**Task requirements:**
Copy out the complete listing, word for word.

**Given material:**

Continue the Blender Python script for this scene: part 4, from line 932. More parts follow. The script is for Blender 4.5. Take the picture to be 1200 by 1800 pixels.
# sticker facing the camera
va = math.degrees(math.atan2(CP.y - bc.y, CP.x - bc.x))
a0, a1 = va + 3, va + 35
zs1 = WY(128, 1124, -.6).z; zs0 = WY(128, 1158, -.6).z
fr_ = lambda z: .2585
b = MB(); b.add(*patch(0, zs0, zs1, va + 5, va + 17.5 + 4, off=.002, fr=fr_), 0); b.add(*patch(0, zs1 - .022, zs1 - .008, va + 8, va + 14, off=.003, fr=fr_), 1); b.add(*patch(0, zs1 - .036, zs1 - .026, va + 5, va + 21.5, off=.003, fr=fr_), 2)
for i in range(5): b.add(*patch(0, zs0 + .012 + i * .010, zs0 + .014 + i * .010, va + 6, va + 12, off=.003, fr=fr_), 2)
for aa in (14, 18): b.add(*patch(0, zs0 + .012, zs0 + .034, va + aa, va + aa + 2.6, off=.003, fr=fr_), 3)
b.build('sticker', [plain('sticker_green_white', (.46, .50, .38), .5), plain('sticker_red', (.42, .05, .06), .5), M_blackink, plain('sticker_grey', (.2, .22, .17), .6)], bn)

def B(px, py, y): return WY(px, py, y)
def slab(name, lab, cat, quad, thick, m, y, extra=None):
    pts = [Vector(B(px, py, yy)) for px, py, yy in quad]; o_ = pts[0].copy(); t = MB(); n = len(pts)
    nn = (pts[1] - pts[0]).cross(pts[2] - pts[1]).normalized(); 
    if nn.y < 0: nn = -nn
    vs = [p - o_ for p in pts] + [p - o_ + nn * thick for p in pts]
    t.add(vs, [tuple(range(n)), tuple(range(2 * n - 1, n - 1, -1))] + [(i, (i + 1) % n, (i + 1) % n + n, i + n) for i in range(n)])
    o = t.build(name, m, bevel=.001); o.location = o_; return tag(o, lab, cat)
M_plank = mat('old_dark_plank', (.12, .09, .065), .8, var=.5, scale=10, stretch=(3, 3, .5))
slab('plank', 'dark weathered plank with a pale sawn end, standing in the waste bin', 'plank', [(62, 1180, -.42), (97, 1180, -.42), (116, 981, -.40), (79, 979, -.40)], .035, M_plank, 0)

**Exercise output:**
Continue the Blender Python script for this scene: part 4, from line 932. More parts follow. The script is for Blender 4.5. Take the picture to be 1200 by 1800 pixels.
# sticker facing the camera
va = math.degrees(math.atan2(CP.y - bc.y, CP.x - bc.x))
a0, a1 = va + 3, va + 35
zs1 = WY(128, 1124, -.6).z; zs0 = WY(128, 1158, -.6).z
fr_ = lambda z: .2585
b = MB(); b.add(*patch(0, zs0, zs1, va + 5, va + 17.5 + 4, off=.002, fr=fr_), 0); b.add(*patch(0, zs1 - .022, zs1 - .008, va + 8, va + 14, off=.003, fr=fr_), 1); b.add(*patch(0, zs1 - .036, zs1 - .026, va + 5, va + 21.5, off=.003, fr=fr_), 2)
for i in range(5): b.add(*patch(0, zs0 + .012 + i * .010, zs0 + .014 + i * .010, va + 6, va + 12, off=.003, fr=fr_), 2)
for aa in (14, 18): b.add(*patch(0, zs0 + .012, zs0 + .034, va + aa, va + aa + 2.6, off=.003, fr=fr_), 3)
b.build('sticker', [plain('sticker_green_white', (.46, .50, .38), .5), plain('sticker_red', (.42, .05, .06), .5), M_blackink, plain('sticker_grey', (.2, .22, .17), .6)], bn)

def B(px, py, y): return WY(px, py, y)
def slab(name, lab, cat, quad, thick, m, y, extra=None):
    pts = [Vector(B(px, py, yy)) for px, py, yy in quad]; o_ = pts[0].copy(); t = MB(); n = len(pts)
    nn = (pts[1] - pts[0]).cross(pts[2] - pts[1]).normalized(); 
    if nn.y < 0: nn = -nn
    vs = [p - o_ for p in pts] + [p - o_ + nn * thick for p in pts]
    t.add(vs, [tuple(range(n)), tuple(range(2 * n - 1, n - 1, -1))] + [(i, (i + 1) % n, (i + 1) % n + n, i + n) for i in range(n)])
    o = t.build(name, m, bevel=.001); o.location = o_; return tag(o, lab, cat)
M_plank = mat('old_dark_plank', (.12, .09, .065), .8, var=.5, scale=10, stretch=(3, 3, .5))
slab('plank', 'dark weathered plank with a pale sawn end, standing in the waste bin', 'plank', [(62, 1180, -.42), (97, 1180, -.42), (116, 981, -.40), (79, 979, -.40)], .035, M_plank, 0)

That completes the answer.